United Bank for Africa (UBA) Plc has made a significant leap in its financial performance, reporting a 166% surge in its first-quarter profit to N143 billion.

The details, disclosed in the financial services group’s unaudited report for the first quarter, showed a robust growth trajectory despite challenging market conditions.

This surge translates to a 169.4% year-on-year increase in earnings per share (EPS) to N3.96 in the first three months of the year, up from N1.47 reported in the same quarter of 2023.

According to the financial results, interest income rose by 129.7% year on year to N440.76 billion. The bank also witnessed a significant uptick in investment, reporting a 147.1% year-on-year growth.

UBA’s interest expense saw an increase of 93.9% year on year to N140.09 billion. This was attributed to higher costs incurred on deposits from customers, deposits from financial institutions, and borrowings.

Despite this, customers’ deposits grew by 112.6% year on year to N18.38 trillion.

Net interest income also grew by 151.3% year on year to N300.68 billion from about N120 billion in the previous year.

Furthermore, non-interest income advanced by 38.9% year on year to N77.91 billion, fueled by expansions in net fees and commission income and net FX trading income.

At the end of Q1, UBA’s operating income stood at N373.31 billion, a 122.5% year-on-year increase.

However, operating expenses saw an uptick of 104.1% year on year, driven by expansions in employee benefits, regulatory costs, and inflationary pressures.

Despite these challenges, the group’s profit-before-tax surged by 154.7% year on year to N156.34 billion from N61.37 billion a year ago.

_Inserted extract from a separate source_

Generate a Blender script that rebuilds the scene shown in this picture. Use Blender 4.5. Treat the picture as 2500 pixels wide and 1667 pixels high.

Net profit also increased by 166.1% year on year to N142.58 billion from N53.59 billion in the previous year.

UBA’s stellar performance in the first quarter underscores its resilience, strategic positioning, and commitment to delivering value to shareholders amid evolving market dynamics. As the bank continues to navigate challenges and seize opportunities, it remains poised for sustained growth and value creation in the financial services sector.